We Christians are a Eucharistic community. Jesus was born of a woman, a real, live, flesh and blood woman, and though he died, rose, and underwent the transformation of the Ascension, he remains real, live, flesh and blood, and Saviour. He gave us a concrete, physical Eucharist of bread and wine, not only to remember that, but to actually make our relationship with him, and our relationship with each other and sisters and brothers in him, real. We eat his flesh and drink his blood; he becomes, by the ordinary process of digestion, our own flesh and blood. We are what we eat.

We can only give the material world back its power when we realise that we are a Eucharistic community, in literal, living, breathing fact, and not as an abstraction. Otherwise we risk becoming to ourselves ghosts, living in a world of concepts and categories: how then can we treat anyone, or any part of creation, with respect, let alone reverence?

During our increasingly frequent periods here on the Isle of Wight, we have, more often than not, worshipped at one or another of our local Anglican churches, rather than driving across the Island to the one Quaker meeting in Newport; and taking part, with something approaching regularity, in the familiar rite of the Eucharist, is reminding me of these old insights. It is all too easy for me, at any rate, to “worry too much about [myself] in prayer” – but to lose myself in these accustomed patterns is another kind of homecoming. What matters to me, increasingly, is to be part of a community which takes seriously its life as a laboratory of the spirit, its sense of being a place where the long responsibilities of prayer are made real in the life of a place and of a people. That this may at times be centred in a form of words, and of definite actions, sometimes makes things simpler, strangely. Perhaps allowing this to be for me what it is, is another kind of repentance, understood as “waking up to the true reality of our condition before God and responding to this grace by returning – not just once, but again and again – to the path of holiness.” (Zaleski, op cit.)

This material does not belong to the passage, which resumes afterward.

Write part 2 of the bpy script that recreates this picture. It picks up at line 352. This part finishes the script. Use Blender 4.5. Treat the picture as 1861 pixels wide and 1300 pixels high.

When we pray the Jesus Prayer as a way of coming into the Presence of God, we should not forget that it is not always an easy or painless way. We cannot approach the infinite clarity, truth and power of God without becoming aware of the abyss that separates us. This is why, in the understanding of many of its early teachers, we cannot really undertake to practise the Jesus Prayer seriously unless we first realise our own poverty and our need of God’s mercy and are willing to ask for it ceaselessly, as long as we live.